## PROBLEM TO WORK ON
Repeat each line exactly, leaving nothing out.

:: RECORDS SUPPLIED ::

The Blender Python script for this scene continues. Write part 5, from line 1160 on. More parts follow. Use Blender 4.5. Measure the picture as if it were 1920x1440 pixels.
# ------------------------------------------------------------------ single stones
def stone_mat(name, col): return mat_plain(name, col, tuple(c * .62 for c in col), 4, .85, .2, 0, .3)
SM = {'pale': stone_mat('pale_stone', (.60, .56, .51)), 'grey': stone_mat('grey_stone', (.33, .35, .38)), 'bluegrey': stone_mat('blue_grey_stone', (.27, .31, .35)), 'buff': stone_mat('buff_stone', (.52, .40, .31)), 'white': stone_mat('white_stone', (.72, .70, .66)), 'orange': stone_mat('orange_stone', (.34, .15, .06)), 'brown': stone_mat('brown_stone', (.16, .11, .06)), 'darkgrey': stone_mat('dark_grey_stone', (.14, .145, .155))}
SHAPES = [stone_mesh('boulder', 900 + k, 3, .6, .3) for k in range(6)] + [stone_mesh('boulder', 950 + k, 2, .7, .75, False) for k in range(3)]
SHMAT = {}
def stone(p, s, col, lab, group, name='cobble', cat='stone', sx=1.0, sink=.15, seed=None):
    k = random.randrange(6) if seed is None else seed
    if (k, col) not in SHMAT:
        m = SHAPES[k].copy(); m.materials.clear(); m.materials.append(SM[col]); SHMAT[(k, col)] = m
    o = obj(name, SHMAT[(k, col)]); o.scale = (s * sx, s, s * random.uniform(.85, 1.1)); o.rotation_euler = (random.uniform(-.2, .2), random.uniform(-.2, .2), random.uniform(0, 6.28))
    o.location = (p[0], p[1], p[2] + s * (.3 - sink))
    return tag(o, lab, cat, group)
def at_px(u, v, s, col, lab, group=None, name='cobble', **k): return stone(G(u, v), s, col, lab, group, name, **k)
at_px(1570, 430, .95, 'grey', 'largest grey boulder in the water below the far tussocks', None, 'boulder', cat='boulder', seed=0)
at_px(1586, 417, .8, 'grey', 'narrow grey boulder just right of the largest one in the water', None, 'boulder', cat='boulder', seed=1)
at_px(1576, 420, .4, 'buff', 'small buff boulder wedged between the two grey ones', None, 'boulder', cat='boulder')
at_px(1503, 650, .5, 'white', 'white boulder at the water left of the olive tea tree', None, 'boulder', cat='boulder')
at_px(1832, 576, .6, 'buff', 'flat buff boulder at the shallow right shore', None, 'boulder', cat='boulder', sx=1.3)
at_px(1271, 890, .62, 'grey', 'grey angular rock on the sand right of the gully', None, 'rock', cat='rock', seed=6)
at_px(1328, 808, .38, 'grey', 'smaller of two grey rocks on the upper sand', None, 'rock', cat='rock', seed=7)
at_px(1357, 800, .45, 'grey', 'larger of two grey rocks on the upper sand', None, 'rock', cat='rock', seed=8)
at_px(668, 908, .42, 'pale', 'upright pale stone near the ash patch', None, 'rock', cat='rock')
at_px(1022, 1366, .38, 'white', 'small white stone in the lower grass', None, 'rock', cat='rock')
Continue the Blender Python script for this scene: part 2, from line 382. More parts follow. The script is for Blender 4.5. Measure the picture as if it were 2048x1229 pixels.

:::

## ANSWER TO THE EXERCISE
The Blender Python script for this scene continues. Write part 5, from line 1160 on. More parts follow. Use Blender 4.5. Measure the picture as if it were 1920x1440 pixels.
# ------------------------------------------------------------------ single stones
def stone_mat(name, col): return mat_plain(name, col, tuple(c * .62 for c in col), 4, .85, .2, 0, .3)
SM = {'pale': stone_mat('pale_stone', (.60, .56, .51)), 'grey': stone_mat('grey_stone', (.33, .35, .38)), 'bluegrey': stone_mat('blue_grey_stone', (.27, .31, .35)), 'buff': stone_mat('buff_stone', (.52, .40, .31)), 'white': stone_mat('white_stone', (.72, .70, .66)), 'orange': stone_mat('orange_stone', (.34, .15, .06)), 'brown': stone_mat('brown_stone', (.16, .11, .06)), 'darkgrey': stone_mat('dark_grey_stone', (.14, .145, .155))}
SHAPES = [stone_mesh('boulder', 900 + k, 3, .6, .3) for k in range(6)] + [stone_mesh('boulder', 950 + k, 2, .7, .75, False) for k in range(3)]
SHMAT = {}
def stone(p, s, col, lab, group, name='cobble', cat='stone', sx=1.0, sink=.15, seed=None):
    k = random.randrange(6) if seed is None else seed
    if (k, col) not in SHMAT:
        m = SHAPES[k].copy(); m.materials.clear(); m.materials.append(SM[col]); SHMAT[(k, col)] = m
    o = obj(name, SHMAT[(k, col)]); o.scale = (s * sx, s, s * random.uniform(.85, 1.1)); o.rotation_euler = (random.uniform(-.2, .2), random.uniform(-.2, .2), random.uniform(0, 6.28))
    o.location = (p[0], p[1], p[2] + s * (.3 - sink))
    return tag(o, lab, cat, group)
def at_px(u, v, s, col, lab, group=None, name='cobble', **k): return stone(G(u, v), s, col, lab, group, name, **k)
at_px(1570, 430, .95, 'grey', 'largest grey boulder in the water below the far tussocks', None, 'boulder', cat='boulder', seed=0)
at_px(1586, 417, .8, 'grey', 'narrow grey boulder just right of the largest one in the water', None, 'boulder', cat='boulder', seed=1)
at_px(1576, 420, .4, 'buff', 'small buff boulder wedged between the two grey ones', None, 'boulder', cat='boulder')
at_px(1503, 650, .5, 'white', 'white boulder at the water left of the olive tea tree', None, 'boulder', cat='boulder')
at_px(1832, 576, .6, 'buff', 'flat buff boulder at the shallow right shore', None, 'boulder', cat='boulder', sx=1.3)
at_px(1271, 890, .62, 'grey', 'grey angular rock on the sand right of the gully', None, 'rock', cat='rock', seed=6)
at_px(1328, 808, .38, 'grey', 'smaller of two grey rocks on the upper sand', None, 'rock', cat='rock', seed=7)
at_px(1357, 800, .45, 'grey', 'larger of two grey rocks on the upper sand', None, 'rock', cat='rock', seed=8)
at_px(668, 908, .42, 'pale', 'upright pale stone near the ash patch', None, 'rock', cat='rock')
at_px(1022, 1366, .38, 'white', 'small white stone in the lower grass', None, 'rock', cat='rock')
Continue the Blender Python script for this scene: part 2, from line 382. More parts follow. The script is for Blender 4.5. Measure the picture as if it were 2048x1229 pixels.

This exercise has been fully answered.